WHAT NEEDS TO BE DONE: Look through the listing below and report how many lines contain "pixels", as a bare number.

□ □ □ □ □

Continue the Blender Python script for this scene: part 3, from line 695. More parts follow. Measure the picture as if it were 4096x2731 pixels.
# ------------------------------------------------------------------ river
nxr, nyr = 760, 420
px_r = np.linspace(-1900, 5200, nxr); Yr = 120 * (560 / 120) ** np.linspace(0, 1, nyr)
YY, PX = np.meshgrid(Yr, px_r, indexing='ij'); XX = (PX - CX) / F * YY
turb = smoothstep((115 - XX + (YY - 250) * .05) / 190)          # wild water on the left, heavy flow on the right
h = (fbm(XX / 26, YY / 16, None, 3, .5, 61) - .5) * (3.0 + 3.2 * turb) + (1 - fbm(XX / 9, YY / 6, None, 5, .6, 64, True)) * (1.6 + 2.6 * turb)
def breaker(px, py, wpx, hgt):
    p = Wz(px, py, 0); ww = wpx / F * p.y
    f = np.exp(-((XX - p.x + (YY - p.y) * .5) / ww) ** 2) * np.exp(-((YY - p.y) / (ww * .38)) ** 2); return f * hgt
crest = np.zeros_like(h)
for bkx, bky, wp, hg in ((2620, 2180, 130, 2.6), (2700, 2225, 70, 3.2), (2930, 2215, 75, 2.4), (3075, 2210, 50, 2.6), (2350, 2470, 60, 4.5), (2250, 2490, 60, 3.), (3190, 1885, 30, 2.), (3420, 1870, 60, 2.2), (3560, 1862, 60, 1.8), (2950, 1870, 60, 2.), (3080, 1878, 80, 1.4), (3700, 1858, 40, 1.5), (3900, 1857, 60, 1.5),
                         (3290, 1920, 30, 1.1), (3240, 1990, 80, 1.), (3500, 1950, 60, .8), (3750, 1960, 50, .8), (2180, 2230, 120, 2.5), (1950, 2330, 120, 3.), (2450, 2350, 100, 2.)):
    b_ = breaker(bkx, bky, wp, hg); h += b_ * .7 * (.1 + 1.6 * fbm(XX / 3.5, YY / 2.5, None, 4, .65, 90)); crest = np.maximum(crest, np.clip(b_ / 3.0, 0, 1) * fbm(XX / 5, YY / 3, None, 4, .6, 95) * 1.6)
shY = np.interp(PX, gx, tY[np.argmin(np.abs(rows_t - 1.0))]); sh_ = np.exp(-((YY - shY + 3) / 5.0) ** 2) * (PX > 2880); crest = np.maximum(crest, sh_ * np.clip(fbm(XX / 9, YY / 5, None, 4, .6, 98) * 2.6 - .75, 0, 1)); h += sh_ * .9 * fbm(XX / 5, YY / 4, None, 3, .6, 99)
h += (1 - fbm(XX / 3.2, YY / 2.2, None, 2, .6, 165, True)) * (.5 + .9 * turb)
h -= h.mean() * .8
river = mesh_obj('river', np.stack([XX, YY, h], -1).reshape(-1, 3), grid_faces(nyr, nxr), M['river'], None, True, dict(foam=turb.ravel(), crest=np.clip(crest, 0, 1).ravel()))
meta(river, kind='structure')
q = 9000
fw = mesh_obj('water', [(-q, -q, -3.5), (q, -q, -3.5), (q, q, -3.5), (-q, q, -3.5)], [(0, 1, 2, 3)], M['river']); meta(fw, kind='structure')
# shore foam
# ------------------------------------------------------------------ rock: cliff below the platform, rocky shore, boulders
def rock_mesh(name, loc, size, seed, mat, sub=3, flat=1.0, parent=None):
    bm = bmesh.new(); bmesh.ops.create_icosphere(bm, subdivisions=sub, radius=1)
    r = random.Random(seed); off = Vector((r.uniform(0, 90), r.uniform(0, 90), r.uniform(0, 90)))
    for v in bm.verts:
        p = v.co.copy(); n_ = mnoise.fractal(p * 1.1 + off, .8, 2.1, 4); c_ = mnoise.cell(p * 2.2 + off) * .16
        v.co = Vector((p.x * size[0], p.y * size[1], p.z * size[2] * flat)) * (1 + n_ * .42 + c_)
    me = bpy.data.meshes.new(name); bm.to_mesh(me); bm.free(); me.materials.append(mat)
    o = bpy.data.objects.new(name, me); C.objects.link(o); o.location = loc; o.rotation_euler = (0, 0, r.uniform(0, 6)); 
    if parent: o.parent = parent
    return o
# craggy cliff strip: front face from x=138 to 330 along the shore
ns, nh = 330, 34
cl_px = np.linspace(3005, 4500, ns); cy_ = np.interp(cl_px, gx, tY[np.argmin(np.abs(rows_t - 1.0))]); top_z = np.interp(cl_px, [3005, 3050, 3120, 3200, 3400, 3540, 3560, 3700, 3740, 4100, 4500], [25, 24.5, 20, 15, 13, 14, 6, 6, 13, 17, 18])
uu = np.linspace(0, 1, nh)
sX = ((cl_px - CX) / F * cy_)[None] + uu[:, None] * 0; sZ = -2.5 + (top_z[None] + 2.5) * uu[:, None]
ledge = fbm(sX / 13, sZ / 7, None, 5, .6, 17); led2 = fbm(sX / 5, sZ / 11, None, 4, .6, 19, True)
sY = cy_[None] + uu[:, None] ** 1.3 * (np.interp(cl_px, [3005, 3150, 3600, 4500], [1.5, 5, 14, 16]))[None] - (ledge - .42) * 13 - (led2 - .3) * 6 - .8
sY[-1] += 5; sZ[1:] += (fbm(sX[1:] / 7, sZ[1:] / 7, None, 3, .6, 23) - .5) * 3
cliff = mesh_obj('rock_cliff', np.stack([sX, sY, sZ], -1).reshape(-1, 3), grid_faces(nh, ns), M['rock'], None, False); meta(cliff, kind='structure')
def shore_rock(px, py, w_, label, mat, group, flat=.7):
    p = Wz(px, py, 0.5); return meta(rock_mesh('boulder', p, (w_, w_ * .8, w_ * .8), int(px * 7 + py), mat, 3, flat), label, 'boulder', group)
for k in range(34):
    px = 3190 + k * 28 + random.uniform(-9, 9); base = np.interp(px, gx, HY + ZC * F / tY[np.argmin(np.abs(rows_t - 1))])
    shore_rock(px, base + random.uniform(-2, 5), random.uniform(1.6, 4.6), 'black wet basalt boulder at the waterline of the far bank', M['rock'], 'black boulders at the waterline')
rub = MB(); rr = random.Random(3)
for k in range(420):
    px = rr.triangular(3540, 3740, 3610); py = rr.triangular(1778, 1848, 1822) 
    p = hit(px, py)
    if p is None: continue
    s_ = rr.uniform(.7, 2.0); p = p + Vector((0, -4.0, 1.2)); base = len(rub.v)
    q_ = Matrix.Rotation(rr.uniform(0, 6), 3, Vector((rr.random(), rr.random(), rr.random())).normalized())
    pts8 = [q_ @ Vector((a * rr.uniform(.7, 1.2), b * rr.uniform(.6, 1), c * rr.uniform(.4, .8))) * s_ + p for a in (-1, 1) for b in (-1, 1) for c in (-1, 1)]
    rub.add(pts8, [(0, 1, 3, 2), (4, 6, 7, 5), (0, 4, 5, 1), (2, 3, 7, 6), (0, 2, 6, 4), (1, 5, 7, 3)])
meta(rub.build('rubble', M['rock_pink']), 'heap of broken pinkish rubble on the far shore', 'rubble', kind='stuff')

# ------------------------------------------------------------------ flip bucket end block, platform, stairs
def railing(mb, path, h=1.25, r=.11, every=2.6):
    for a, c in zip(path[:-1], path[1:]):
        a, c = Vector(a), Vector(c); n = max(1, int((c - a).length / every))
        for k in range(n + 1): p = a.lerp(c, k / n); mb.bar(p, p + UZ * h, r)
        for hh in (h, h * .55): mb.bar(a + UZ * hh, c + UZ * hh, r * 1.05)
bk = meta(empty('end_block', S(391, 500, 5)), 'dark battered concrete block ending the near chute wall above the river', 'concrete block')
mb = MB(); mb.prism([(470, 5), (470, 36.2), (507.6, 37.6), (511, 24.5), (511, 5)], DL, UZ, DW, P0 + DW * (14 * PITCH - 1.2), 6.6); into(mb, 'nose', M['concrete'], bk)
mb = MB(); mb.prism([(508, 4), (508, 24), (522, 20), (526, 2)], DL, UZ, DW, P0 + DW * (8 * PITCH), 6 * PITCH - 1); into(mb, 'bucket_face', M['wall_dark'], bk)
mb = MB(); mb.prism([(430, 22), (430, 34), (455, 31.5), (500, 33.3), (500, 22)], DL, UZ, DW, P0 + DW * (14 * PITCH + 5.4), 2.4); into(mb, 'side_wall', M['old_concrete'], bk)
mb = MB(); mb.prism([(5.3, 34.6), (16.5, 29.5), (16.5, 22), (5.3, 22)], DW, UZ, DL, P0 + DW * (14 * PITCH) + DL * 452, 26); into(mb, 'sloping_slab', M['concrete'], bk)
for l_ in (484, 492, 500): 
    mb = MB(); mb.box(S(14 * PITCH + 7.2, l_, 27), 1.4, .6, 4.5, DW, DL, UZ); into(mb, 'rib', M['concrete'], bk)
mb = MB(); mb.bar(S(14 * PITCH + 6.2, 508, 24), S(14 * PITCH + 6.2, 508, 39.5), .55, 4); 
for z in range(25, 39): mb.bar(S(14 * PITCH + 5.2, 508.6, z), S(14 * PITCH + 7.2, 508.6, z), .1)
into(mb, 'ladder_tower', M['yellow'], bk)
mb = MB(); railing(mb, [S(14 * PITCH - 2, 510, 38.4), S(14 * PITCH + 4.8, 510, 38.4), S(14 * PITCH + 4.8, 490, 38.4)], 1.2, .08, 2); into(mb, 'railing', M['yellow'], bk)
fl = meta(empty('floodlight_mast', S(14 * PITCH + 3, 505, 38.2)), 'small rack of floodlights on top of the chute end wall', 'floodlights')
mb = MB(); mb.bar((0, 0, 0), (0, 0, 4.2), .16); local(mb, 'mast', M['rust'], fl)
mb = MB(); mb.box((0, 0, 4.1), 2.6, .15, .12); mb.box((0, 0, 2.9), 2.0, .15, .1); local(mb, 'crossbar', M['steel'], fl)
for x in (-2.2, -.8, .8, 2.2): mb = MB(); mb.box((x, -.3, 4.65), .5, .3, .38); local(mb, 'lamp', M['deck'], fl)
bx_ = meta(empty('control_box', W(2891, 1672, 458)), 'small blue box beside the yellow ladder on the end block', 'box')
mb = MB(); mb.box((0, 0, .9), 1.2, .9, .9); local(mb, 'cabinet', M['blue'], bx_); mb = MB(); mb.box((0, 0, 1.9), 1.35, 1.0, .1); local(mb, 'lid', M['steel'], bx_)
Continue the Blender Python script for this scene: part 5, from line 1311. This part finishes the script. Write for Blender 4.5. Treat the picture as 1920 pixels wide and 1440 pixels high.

□ □ □ □ □

EXPECTED ANSWER: 2